Catherine Land answers that ad, describing herself as 'a simple, honest woman'. Ralph sends for her and she arrives to become his spouse. However Catherine is not quite what she has represented herself to be.
"She knew a good deal more about what was to happen than he did." " She knew the end of the story."
I don't want to give away any more of the plot. But it is more complicated than it seems at first glance. Two wounded hearts, both longing for what they can't or don't have, bring these two people together, isolated in a small pocket of madness, for better or worse.
The story itself is captivating, but it is the language that mesmerized me. Goolrick's writing is raw and powerful. Ralph's discourse on his wants and desires are simply beautiful. Catherine's disquistion on her life, desires and how she came to be what she is, is brutal in it's honesty.
I don't know what else to say, other than I was caught up in the story from first to last page. Highly recommended!

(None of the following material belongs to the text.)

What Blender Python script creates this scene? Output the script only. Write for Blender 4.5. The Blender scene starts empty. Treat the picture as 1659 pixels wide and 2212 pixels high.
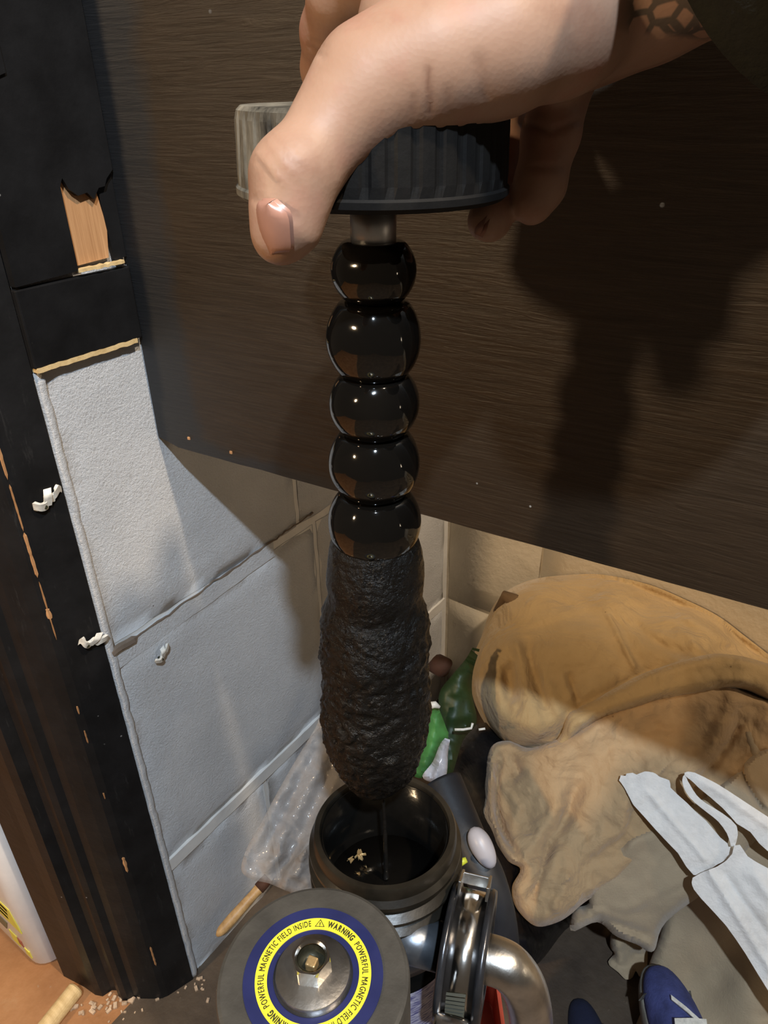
import bpy, bmesh, random
import numpy as np
from math import radians, sin, cos, pi, sqrt, atan2, exp, hypot
from mathutils import Vector, Matrix, noise
try:
    import openvdb
except Exception:
    openvdb = None
random.seed(7)
SC = bpy.context.scene
COL = SC.collection

# ------------------------------------------------------------------ camera
F = 1597.0                       # focal length in pixels of the 1659 x 2212 frame
CAM = Vector((.373, 0, .70))
ROT = Matrix.Rotation(radians(36), 3, 'Z') @ Matrix.Rotation(radians(60.5), 3, 'X') @ Matrix.Rotation(radians(-1.4), 3, 'Z')
cd = bpy.data.cameras.new('camera'); cam = bpy.data.objects.new('camera', cd); COL.objects.link(cam)
cam.matrix_world = Matrix.Translation(CAM) @ ROT.to_4x4()
cd.sensor_fit = 'AUTO'; cd.sensor_width = 36.0; cd.lens = F / 2212 * 36; cd.clip_start = .01
SC.camera = cam

# ------------------------------------------------------------------ world, lamps, exposure
W = bpy.data.worlds.new('world'); SC.world = W; W.use_nodes = True
W.node_tree.nodes['Background'].inputs[0].default_value = (1.0, .80, .60, 1)
W.node_tree.nodes['Background'].inputs[1].default_value = .075
def lamp(name, loc, energy, col, size):
    l = bpy.data.lights.new(name, 'POINT'); l.energy = energy; l.color = col; l.shadow_soft_size = size
    o = bpy.data.objects.new(name, l); o.location = loc; COL.objects.link(o); return o
lamp('cool_work_lamp', (.80, -.42, 1.62), 80, (.74, .87, 1.0), .022)
lamp('warm_ceiling_lamp', (1.45, .165, 2.65), 195, (1.0, .80, .58), .06)
lamp('warm_doorway_lamp', (-.12, -.92, 1.15), 40, (1.0, .72, .43), .04)
lamp('warm_corner_lamp', (1.25, .43, .62), 3.2, (1.0, .82, .60), .06)
SC.view_settings.view_transform = 'Standard'; SC.view_settings.look = 'None'
SC.view_settings.exposure = 0.0; SC.view_settings.gamma = 1.0; SC.view_settings.use_curve_mapping = False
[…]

Don't waste your time, instead read Cornell Woolrich's Waltz into Darkness
I learned about this book while listening to NPR's Weekend Edition Sunday. I am a big fan of Wisconsin Death Trip and as the interview unfolded I was shocked to hear Goolrick relate the basic plot and themes of Cornell Woolrich's brilliant and beautifully written (and out of print) Waltz into Darkness. I have since read A Reliable Wife and am convinced that the plot and themes were either directly lifted from Waltz Into Darkness or indirectly from movies based on the book (Truffaut's Mississippi Mermaid and/or Original Sin) or both. In addition, there are subplots and scenes borrowed from Jane Eyre, Rebecca, and Anna Karenina. This is indeed the most derivative piece of writing that I have ever read. For a really great read about turn-of-the century sexual obsession, madness, and murder; get a hold of Woolrich's Waltz into Darkness and don't waste your time on A Reliable Wife.